• _Exercise requirements_: Scan the material below for the string "Write", and copy every line where it shows up.

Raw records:
-- begin --

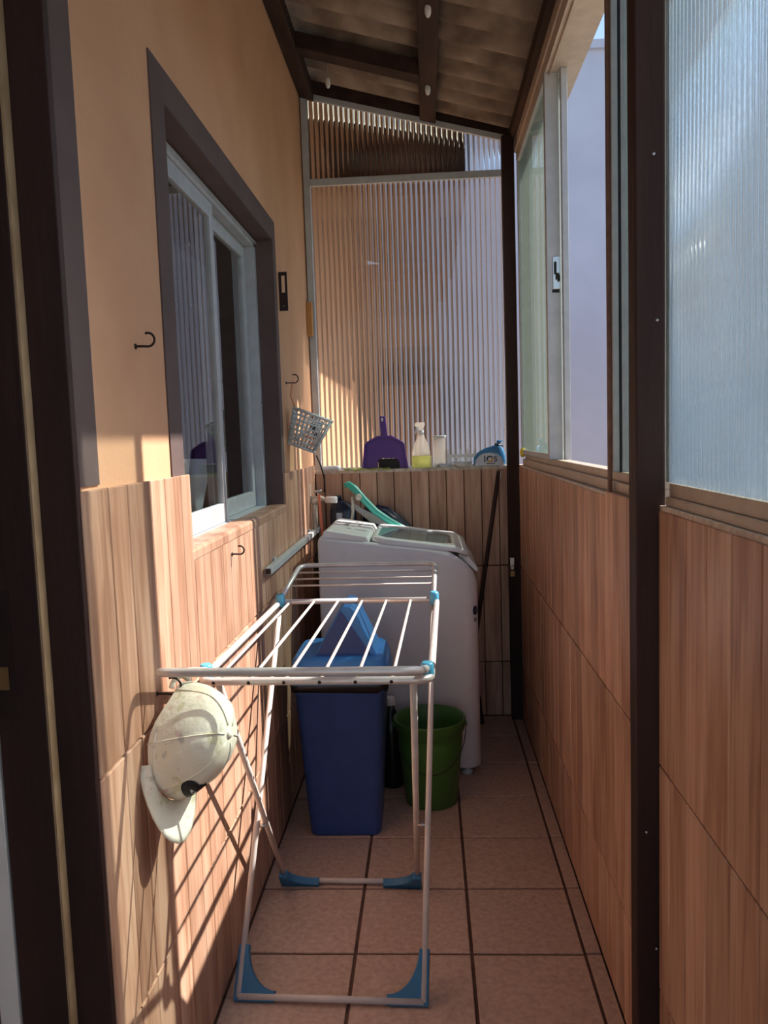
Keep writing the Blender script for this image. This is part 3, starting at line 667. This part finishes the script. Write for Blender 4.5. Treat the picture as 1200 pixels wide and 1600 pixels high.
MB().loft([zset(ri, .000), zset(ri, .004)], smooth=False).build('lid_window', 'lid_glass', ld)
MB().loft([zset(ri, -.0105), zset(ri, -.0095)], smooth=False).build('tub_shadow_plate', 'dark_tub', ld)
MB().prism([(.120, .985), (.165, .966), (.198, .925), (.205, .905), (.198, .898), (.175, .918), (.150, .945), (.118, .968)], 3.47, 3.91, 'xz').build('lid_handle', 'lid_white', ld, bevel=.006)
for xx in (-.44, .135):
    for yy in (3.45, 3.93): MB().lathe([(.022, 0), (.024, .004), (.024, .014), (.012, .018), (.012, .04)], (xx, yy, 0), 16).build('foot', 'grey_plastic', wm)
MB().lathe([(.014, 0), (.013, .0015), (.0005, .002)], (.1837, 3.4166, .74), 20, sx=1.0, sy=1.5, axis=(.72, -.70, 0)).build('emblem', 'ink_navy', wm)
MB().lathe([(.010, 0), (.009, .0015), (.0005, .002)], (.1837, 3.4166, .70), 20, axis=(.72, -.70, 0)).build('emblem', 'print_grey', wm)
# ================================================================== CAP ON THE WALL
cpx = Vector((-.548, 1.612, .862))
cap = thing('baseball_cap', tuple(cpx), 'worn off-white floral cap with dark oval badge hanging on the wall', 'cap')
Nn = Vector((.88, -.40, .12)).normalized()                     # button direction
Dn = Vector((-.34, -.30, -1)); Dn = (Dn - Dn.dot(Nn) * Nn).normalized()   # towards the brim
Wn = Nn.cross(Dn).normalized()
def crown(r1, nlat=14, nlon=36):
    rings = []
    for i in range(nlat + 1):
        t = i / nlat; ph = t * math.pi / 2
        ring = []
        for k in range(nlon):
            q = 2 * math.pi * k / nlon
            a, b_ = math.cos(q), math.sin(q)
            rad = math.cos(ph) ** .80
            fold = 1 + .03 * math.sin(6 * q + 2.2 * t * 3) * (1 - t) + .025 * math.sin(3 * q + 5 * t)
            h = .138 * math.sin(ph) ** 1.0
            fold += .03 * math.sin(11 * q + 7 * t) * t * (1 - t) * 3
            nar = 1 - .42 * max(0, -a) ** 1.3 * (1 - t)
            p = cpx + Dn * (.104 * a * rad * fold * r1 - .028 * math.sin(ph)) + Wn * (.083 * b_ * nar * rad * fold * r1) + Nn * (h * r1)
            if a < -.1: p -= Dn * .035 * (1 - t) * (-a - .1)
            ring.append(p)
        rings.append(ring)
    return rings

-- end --
-- begin --

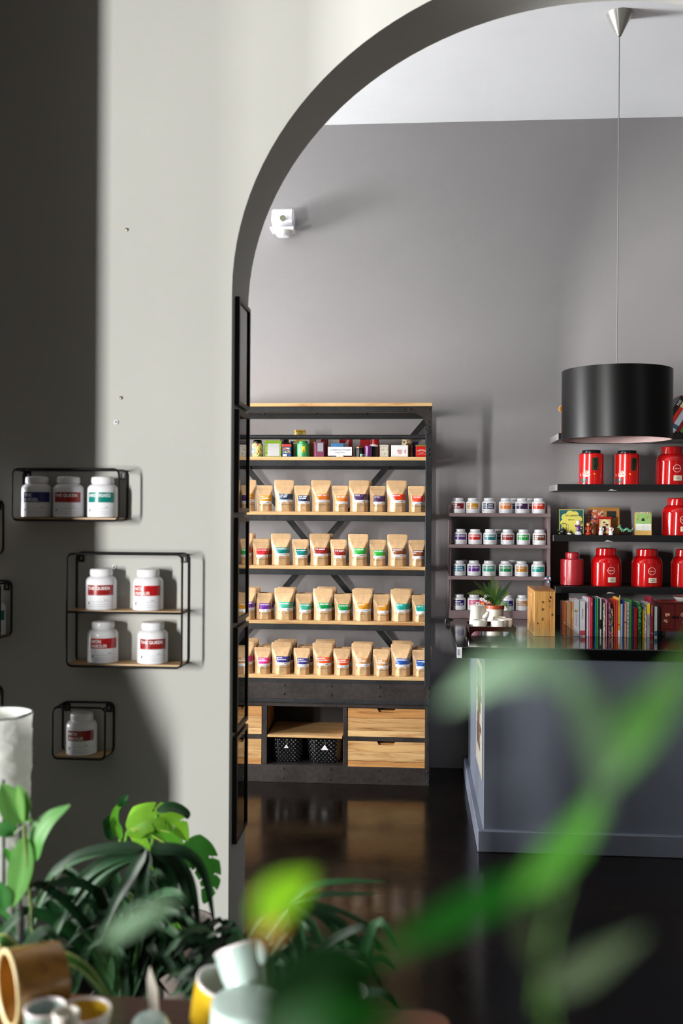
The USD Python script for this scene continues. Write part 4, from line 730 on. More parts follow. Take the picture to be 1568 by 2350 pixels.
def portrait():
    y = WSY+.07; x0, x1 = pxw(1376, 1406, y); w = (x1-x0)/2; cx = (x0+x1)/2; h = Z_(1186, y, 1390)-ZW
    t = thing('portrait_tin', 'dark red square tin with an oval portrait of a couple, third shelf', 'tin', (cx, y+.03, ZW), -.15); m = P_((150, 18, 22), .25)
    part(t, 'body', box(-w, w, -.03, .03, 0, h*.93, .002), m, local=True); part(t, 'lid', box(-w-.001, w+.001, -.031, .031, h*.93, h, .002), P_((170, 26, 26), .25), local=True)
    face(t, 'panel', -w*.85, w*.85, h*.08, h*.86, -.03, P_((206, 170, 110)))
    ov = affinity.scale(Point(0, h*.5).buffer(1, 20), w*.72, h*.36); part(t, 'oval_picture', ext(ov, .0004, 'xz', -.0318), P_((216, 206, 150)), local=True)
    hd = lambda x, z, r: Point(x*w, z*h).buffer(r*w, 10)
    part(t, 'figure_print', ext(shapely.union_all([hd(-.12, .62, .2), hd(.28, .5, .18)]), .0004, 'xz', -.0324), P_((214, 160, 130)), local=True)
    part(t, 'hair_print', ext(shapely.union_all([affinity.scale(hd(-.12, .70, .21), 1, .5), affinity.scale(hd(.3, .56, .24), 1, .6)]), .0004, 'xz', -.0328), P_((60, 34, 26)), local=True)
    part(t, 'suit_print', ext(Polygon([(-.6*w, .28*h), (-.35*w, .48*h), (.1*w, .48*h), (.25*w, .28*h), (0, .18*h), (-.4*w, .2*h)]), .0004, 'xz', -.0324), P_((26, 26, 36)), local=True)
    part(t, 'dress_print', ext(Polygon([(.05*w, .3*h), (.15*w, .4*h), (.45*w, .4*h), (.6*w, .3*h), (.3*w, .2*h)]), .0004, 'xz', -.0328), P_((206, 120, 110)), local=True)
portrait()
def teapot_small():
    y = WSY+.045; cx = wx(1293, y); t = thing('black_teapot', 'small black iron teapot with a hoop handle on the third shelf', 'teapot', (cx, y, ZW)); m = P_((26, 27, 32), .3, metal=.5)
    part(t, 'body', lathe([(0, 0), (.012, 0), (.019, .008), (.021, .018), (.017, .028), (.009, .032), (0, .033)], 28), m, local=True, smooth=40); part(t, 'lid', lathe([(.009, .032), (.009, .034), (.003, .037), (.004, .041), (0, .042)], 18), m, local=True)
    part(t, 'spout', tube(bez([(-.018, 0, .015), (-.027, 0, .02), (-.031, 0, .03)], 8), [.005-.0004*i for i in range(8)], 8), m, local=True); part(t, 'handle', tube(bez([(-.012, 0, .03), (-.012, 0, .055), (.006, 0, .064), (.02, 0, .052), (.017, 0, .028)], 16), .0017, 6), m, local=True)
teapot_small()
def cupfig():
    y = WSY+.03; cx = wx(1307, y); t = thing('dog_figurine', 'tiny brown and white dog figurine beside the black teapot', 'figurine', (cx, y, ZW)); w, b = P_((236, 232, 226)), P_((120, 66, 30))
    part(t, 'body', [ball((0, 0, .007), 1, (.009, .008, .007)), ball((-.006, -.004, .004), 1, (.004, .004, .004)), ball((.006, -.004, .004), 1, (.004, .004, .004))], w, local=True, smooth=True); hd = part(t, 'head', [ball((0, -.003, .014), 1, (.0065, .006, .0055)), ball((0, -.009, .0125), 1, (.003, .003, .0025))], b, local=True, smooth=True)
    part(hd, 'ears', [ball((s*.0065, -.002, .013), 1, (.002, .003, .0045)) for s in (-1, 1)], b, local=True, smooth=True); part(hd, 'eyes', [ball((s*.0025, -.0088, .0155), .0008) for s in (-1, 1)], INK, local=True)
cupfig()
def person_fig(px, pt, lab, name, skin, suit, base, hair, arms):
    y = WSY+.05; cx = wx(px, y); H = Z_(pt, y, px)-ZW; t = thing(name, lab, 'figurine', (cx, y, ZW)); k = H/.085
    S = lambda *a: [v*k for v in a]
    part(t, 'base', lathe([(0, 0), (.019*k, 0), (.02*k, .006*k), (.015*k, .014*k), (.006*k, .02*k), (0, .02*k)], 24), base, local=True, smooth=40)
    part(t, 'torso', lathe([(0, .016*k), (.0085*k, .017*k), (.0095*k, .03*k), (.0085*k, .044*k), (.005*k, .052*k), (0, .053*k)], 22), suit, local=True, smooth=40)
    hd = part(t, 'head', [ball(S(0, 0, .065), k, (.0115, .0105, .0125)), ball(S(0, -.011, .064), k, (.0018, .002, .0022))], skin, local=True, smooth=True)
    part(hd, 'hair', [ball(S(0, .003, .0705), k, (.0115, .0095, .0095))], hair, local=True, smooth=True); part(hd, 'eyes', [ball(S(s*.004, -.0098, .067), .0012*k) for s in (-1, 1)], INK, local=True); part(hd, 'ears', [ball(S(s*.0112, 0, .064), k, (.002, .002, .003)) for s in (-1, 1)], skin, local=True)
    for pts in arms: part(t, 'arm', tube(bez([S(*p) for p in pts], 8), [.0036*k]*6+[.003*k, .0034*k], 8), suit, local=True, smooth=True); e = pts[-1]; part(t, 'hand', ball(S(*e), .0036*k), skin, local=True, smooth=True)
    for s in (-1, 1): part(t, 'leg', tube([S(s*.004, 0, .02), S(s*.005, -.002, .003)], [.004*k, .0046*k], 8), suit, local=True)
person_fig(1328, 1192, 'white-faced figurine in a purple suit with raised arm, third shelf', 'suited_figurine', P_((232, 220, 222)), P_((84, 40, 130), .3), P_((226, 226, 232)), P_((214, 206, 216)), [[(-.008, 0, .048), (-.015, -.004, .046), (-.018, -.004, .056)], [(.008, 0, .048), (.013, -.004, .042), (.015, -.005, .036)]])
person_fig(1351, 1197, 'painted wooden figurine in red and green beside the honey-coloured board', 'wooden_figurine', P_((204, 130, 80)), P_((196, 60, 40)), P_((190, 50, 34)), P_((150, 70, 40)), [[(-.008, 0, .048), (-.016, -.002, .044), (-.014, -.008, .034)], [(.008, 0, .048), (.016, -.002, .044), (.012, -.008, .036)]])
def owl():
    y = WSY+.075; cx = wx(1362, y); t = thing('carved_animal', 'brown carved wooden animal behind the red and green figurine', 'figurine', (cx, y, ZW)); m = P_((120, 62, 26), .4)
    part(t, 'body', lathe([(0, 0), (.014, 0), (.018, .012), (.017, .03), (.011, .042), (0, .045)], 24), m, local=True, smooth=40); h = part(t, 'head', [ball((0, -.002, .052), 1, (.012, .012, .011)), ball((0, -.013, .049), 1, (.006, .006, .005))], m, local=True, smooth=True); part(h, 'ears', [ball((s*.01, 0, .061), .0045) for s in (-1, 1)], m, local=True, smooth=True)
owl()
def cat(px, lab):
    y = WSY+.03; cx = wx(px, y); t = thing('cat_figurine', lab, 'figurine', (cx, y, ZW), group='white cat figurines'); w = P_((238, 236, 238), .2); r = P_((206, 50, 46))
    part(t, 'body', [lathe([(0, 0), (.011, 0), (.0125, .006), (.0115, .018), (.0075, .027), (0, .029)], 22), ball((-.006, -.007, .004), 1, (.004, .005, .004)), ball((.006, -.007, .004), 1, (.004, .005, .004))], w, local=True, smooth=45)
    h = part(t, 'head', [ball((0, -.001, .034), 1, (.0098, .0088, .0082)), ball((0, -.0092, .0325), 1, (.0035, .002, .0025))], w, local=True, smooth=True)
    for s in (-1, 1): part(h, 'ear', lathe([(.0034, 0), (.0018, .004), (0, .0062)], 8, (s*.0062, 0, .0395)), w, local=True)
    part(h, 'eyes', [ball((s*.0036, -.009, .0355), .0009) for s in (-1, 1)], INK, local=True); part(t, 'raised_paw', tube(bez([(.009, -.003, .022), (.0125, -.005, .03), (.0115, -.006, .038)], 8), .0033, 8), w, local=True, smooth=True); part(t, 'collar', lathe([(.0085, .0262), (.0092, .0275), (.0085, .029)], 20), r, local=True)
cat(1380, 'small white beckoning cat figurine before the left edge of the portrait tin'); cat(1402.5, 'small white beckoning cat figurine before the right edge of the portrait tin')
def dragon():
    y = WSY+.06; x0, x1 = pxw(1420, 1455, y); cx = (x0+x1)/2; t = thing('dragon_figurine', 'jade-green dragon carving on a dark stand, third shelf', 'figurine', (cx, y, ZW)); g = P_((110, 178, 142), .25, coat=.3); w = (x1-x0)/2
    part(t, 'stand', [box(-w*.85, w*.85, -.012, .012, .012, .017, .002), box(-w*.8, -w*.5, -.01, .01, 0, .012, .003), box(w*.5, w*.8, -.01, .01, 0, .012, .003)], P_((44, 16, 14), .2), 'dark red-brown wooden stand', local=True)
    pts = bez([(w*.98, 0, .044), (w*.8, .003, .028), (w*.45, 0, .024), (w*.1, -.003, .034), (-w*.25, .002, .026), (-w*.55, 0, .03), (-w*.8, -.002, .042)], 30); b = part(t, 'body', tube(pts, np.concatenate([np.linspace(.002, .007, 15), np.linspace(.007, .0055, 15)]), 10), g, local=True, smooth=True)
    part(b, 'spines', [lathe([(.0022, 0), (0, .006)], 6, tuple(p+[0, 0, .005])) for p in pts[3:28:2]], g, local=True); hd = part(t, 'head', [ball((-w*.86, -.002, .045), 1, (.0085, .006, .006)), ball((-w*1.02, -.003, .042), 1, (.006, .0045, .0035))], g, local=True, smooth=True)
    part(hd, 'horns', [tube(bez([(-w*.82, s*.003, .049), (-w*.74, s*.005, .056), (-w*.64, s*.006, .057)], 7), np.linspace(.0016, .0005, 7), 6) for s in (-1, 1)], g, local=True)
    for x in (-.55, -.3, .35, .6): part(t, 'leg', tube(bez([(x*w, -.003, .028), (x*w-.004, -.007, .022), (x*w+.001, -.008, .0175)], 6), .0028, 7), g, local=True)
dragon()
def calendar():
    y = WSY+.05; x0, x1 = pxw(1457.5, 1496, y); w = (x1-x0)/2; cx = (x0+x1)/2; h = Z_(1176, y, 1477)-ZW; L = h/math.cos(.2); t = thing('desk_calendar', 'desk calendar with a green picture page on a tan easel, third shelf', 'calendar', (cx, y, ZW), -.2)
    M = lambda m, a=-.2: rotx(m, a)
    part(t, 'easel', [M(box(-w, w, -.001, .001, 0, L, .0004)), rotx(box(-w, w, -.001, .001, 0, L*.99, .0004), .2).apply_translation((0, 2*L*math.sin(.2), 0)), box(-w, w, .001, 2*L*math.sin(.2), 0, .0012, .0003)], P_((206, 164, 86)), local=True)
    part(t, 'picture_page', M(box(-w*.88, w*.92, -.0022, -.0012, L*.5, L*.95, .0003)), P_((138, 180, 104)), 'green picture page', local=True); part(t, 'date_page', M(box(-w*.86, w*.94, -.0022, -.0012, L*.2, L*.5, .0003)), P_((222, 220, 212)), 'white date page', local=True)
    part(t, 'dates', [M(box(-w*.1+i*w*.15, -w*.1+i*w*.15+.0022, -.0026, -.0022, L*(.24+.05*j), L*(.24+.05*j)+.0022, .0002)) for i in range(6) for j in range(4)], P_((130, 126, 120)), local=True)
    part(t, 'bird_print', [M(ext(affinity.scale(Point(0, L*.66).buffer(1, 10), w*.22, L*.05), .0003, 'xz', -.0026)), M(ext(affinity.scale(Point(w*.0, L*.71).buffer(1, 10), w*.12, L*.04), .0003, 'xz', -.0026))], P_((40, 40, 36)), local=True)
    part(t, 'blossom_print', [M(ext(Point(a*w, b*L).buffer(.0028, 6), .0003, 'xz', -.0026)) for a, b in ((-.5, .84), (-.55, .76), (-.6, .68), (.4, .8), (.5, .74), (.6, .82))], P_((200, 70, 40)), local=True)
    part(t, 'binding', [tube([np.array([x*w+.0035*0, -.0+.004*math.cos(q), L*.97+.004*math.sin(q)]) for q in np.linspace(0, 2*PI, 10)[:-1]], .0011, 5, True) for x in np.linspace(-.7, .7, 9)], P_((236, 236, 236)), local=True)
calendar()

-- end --

• _Result of this exercise_:
Keep writing the Blender script for this image. This is part 3, starting at line 667. This part finishes the script. Write for Blender 4.5. Treat the picture as 1200 pixels wide and 1600 pixels high.
The USD Python script for this scene continues. Write part 4, from line 730 on. More parts follow. Take the picture to be 1568 by 2350 pixels.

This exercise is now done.